Nadie merece el olvido en las prisiones, ni la celda como solución, pero la mayoría social quiere reverdecer un país de imaginería y estética. El fallo del Tribunal Supremo, que es fuente de Derecho –no lo olvidemos—, dicta la norma de convivencia con una sentencia que desdibuja la reforma del Código Penal del Gobierno aprobada en el Congreso. La contrarreforma de la sala de casación modifica los arreglos de Sánchez en la mesa de negociación. Así funciona el orden constitucional: Oriol Junqueras está inhabilitado hasta 2031 y sus manos derechas en la creación de la Agencia Tributaria Catalana –verbigracia, estructura de Estado del procés—, Lluís Salvadó y Josep Maria Jové, sufrirán la misma suerte si solo se les aplica la versión suave de la nueva malversación.

La reforma del Gobierno resumió que los exdelitos de sedición “solo serán constitutivos de delito si van acompañados de violencia o intimidación”. Pero los magistrados de la sala segunda del Supremo, que preside Manuel Marchena, consideran que la eliminación de la sedición abre la puerta a la impunidad.

Francamente, hubiese sido difícil soportar, dentro de pocos meses, una nueva campaña electoral de Junqueras. Cada vez que este líder aparece en la escena pública, el mal gusto o la fácil francachela que todo lo confunde embargan el humor de la gente. Él promete un futuro lóbrego, cargado de emoción por la tristeza de la patria en peligro. Ha inventado un Gólgota allí donde la gente corriente solo quiere felicidad y progreso.

El Supremo le lee la cartilla a Sánchez y el más perjudicado resulta ser ahora Puigdemont. Si es extraditado, le aplicarán el tipo agravado de malversación y puede enfrentarse a una condena de 12 años de prisión y 20 de inhabilitación. Por su parte, Junts abre un paréntesis forzoso en busca de chambelán al comprobar que Jordi Turull cae también inhabilitado. Antes de concretarse la ejecución del fallo, se percibe ya la aclamación de Josep Rull como sustituto, siempre que este último consiga salir vivo de unas primarias de su partido con las que Jordi Sànchez quiere arrebatarle la presidencia a Laura Borràs.  

Es el laberinto catalán, una encrucijada hecha de intenciones, objetivos inalcanzables, inventos legislativos –las leyes de desconexión de Carles Pi-Sunyer, presidente de Consejo Asesor para la Transición Nacional y exvicepresidente del Constitucional—, sentencias condenatorias y ruina económica tras la fuga de miles de empresas.

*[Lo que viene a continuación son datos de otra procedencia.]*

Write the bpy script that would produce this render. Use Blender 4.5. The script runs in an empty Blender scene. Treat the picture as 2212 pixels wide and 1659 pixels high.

Puede que vuelva ya el tiempo de las tertulias y las cenas sin fronteras. No anunciamos un regreso a la correspondencia en tinta, pluma y papel, pero pronto viajaremos del periodismo a la diplomacia sin pasar por la política territorial, manejo de los mediocres. Volverá el humor, en solaz comunión con la moda, el buen hacer y el mejor vestir. Alumbramos el regreso de la verdad, la dulzura, la reserva, la melancolía, el gusto por la compañía y la costumbre. Todo es posible si abandonamos la conjura de los necios que ensombrece nuestro futuro. “Perdonemos la intención si no podemos perdonar la acción”, dice El cantar de los cantares.

El viaje indepe a la desesperanza nos ha dejado las manos vacías. Hemos entrado en el clásico tiempo sostenido de las novelas kafkianas, en las que nunca ocurre nada a la sombra del Castillo. A cambio de Junqueras, el falso Papa republicano con palio, roquete y muceta, solo nos queda Pere Aragonès, descendiente lejano de Mazarino, aquel cardenal francés, prudente como las serpientes y sencillo como las palomas. Aragonès es carne de institución, vicario de su propio cargo, titán de la intermediación, representante legal del dueño, testaferro del poder, último camarlengo.